**Directive:**
State how many lines of the records contain the string "this", and give no other information.

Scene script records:
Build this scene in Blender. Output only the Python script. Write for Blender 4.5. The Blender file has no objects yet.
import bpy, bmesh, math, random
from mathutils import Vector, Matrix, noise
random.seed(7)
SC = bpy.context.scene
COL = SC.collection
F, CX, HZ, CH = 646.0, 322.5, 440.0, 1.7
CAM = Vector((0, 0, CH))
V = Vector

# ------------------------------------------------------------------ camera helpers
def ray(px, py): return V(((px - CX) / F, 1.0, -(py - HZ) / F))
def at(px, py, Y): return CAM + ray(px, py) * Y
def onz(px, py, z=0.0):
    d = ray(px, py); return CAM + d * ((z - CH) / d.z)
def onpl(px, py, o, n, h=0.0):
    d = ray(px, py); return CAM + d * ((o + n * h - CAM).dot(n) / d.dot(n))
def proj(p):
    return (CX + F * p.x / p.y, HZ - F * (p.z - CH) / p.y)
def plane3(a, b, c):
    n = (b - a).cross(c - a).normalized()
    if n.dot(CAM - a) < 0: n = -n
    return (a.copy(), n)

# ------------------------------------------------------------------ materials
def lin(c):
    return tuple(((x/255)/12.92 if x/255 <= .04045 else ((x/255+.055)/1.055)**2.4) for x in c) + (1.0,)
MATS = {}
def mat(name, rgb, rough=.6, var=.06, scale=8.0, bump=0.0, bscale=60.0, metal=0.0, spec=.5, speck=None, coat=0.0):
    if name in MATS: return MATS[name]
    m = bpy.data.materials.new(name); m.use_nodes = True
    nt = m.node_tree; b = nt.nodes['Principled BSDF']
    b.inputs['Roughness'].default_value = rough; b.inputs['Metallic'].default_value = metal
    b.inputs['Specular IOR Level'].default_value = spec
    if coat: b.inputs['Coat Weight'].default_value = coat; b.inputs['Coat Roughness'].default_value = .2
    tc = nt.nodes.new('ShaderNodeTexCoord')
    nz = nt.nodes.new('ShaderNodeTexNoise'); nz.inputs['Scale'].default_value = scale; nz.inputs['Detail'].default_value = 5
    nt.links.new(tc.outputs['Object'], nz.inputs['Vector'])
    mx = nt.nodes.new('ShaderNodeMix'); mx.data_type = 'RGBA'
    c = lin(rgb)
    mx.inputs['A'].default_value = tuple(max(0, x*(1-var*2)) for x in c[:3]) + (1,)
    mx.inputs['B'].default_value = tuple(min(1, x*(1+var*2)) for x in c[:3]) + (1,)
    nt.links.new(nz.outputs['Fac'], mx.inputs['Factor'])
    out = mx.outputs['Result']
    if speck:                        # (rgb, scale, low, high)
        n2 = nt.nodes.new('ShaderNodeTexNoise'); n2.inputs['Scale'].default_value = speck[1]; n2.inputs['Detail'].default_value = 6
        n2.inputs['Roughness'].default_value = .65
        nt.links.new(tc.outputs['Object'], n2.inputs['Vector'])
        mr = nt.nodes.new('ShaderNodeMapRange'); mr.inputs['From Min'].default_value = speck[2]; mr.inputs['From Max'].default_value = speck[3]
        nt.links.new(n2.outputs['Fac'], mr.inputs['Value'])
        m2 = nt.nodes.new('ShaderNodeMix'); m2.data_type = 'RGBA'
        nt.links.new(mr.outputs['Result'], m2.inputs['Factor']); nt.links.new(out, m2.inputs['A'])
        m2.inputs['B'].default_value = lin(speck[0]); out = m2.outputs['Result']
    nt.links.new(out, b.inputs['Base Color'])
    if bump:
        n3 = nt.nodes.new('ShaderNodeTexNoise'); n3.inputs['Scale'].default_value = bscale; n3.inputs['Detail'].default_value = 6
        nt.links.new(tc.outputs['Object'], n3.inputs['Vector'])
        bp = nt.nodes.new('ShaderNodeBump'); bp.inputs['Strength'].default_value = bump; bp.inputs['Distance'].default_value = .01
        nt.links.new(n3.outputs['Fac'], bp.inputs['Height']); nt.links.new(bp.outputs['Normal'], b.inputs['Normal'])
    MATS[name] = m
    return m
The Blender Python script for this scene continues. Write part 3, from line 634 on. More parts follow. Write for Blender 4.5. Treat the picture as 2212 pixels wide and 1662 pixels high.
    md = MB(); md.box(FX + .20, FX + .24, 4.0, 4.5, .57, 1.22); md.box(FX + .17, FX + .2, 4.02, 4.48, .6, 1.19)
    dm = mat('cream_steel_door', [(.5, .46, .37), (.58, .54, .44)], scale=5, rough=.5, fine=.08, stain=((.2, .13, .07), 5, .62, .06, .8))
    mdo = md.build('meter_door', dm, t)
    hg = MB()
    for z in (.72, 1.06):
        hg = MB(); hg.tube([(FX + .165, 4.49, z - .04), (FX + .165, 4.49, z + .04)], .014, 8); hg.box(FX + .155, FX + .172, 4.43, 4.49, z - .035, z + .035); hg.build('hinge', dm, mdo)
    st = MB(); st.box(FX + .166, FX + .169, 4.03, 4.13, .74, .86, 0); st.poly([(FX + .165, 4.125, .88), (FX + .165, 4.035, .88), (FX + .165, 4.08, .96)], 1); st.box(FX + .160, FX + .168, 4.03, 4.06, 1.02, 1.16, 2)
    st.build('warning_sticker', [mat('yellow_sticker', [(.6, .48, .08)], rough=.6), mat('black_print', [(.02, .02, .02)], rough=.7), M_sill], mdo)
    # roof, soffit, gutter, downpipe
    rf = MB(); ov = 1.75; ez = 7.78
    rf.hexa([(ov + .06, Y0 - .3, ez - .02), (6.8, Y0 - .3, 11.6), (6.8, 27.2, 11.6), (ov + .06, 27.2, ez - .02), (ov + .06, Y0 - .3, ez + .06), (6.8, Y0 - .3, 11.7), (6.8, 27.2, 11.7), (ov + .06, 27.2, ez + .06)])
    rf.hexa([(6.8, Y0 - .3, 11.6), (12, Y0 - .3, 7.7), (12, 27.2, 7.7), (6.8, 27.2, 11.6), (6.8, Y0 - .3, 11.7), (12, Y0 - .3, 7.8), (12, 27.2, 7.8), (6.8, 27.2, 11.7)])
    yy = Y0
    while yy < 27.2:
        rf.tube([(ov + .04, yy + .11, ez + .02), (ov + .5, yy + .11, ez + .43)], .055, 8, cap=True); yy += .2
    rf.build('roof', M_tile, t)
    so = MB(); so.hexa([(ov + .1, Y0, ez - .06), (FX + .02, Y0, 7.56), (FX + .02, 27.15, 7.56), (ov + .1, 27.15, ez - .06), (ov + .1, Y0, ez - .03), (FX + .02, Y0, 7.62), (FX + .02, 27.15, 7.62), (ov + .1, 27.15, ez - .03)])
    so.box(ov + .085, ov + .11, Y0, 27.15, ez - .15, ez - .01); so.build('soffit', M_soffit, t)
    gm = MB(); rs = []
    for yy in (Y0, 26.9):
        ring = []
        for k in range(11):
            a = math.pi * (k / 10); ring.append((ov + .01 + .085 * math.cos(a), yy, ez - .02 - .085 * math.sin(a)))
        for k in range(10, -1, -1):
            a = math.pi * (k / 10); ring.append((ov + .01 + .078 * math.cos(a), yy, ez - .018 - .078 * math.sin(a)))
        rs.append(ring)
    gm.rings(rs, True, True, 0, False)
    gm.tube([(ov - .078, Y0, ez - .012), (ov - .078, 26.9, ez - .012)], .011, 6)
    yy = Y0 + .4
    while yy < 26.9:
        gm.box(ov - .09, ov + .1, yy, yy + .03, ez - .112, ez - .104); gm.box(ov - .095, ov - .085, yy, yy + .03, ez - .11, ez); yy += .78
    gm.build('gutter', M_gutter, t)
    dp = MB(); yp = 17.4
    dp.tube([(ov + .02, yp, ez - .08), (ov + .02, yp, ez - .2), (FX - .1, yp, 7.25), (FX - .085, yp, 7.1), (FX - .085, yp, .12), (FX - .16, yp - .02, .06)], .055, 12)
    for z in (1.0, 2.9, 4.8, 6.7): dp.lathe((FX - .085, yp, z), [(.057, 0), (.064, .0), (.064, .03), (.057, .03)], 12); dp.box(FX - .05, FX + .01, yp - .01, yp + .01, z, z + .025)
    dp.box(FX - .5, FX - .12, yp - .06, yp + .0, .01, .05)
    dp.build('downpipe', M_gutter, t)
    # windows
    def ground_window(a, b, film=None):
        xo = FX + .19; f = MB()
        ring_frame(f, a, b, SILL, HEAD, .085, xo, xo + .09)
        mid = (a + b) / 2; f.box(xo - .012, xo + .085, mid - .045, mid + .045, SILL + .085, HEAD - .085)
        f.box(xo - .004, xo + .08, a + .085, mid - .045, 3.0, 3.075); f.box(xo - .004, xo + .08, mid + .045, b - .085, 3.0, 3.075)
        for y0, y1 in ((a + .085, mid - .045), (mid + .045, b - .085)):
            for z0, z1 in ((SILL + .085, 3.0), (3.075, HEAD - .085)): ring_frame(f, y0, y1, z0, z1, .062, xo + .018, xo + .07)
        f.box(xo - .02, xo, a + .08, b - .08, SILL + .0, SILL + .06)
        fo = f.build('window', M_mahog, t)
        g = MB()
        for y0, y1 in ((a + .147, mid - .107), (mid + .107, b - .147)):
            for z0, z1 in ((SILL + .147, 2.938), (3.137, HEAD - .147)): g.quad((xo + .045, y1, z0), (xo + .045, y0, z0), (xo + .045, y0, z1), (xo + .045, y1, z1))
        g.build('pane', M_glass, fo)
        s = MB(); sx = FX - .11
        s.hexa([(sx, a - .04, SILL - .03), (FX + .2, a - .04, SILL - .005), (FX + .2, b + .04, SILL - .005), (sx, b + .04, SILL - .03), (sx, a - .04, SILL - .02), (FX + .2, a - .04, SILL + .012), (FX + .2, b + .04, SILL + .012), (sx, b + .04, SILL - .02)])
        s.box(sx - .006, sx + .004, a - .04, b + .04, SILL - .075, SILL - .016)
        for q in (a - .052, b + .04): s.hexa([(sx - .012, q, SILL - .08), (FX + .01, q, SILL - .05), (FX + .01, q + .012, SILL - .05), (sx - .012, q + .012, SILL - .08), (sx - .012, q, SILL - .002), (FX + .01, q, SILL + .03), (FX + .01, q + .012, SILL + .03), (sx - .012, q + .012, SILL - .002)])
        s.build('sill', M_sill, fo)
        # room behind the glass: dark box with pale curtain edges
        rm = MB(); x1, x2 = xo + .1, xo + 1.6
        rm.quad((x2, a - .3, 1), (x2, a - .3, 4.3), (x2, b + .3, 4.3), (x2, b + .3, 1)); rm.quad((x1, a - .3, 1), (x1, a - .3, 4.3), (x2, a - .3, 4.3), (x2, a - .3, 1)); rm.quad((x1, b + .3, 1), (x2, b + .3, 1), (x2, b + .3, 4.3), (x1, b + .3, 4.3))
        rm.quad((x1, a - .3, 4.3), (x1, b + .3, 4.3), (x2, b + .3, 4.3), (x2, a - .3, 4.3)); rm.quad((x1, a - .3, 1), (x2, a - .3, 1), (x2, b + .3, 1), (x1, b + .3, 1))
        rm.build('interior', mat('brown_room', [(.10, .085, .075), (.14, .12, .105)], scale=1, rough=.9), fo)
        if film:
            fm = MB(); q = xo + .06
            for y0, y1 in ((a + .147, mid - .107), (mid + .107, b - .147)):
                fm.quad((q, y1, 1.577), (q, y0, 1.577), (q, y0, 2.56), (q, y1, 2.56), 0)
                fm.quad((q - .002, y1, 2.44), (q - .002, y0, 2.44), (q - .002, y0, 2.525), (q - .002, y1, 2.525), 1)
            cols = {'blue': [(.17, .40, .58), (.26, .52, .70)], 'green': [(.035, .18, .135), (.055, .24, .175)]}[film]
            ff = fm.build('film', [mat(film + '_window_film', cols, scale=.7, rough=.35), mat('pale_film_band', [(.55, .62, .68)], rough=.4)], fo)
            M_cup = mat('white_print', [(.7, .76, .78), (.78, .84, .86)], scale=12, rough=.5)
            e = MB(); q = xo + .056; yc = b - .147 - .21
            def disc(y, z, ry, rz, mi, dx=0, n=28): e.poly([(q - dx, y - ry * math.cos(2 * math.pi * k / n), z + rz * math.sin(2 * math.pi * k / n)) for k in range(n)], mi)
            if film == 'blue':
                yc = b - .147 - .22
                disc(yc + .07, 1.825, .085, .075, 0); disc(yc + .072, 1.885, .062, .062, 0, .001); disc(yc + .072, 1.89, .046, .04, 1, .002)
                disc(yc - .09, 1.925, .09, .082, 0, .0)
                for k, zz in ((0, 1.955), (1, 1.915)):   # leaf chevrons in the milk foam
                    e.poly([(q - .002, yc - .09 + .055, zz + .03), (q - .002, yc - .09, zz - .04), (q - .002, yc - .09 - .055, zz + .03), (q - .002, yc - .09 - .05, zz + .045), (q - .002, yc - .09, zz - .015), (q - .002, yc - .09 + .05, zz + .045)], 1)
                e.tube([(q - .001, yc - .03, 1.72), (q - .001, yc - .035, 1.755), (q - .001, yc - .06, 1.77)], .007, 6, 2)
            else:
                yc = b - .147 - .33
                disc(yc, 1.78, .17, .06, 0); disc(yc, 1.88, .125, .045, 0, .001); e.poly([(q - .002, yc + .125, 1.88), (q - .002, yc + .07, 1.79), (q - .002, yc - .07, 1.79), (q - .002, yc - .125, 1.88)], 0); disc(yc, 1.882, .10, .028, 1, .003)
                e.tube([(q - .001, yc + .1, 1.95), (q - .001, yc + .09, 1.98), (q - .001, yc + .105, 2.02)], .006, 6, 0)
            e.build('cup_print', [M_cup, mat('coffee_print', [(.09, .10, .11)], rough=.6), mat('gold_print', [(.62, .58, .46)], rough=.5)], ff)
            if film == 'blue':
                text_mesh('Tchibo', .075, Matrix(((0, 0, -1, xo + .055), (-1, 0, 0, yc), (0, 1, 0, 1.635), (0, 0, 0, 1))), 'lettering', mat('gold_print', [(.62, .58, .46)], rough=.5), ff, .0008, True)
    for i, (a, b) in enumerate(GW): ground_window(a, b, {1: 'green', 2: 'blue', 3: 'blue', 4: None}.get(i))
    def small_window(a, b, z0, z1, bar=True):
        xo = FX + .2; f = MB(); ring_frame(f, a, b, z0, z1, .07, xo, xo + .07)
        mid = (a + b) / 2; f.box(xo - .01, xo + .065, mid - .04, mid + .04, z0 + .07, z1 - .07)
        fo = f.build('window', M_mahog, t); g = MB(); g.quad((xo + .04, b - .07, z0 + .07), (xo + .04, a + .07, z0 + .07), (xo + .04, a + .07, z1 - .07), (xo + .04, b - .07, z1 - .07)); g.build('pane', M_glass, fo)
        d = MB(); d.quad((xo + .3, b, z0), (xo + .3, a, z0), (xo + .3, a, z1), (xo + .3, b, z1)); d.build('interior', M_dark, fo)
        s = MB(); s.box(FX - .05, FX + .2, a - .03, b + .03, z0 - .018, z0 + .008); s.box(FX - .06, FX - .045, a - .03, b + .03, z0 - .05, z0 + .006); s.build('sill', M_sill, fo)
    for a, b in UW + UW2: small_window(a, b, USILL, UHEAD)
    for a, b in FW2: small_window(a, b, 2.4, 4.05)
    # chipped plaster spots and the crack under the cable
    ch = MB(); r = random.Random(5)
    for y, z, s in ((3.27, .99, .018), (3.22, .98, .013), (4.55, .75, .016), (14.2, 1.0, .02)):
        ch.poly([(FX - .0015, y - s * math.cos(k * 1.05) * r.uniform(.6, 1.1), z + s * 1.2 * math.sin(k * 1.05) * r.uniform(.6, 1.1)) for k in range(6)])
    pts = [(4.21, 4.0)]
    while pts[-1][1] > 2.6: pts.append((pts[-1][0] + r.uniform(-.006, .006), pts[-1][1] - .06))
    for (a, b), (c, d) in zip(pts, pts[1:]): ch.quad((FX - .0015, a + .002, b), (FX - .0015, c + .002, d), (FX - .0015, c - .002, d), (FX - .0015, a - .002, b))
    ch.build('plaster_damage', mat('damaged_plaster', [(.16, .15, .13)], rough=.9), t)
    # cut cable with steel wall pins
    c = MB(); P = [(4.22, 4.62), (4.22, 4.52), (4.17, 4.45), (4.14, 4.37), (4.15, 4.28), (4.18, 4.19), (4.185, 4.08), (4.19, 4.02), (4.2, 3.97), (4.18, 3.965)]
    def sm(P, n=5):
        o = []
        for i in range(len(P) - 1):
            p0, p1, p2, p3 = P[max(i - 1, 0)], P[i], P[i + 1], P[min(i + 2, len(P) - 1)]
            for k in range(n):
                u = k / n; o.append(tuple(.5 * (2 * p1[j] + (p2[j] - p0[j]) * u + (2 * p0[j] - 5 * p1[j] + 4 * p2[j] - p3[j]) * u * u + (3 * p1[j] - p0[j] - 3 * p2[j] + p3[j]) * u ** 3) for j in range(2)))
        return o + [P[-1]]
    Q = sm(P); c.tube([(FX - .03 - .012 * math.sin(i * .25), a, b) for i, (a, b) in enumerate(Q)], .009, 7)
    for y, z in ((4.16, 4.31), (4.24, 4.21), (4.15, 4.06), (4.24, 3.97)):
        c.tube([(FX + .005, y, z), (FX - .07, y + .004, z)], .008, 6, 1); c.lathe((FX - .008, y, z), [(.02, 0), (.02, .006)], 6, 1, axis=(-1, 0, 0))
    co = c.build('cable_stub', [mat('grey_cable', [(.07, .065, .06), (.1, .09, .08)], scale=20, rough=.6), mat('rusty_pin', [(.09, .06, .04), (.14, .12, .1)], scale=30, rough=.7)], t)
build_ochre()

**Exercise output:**
2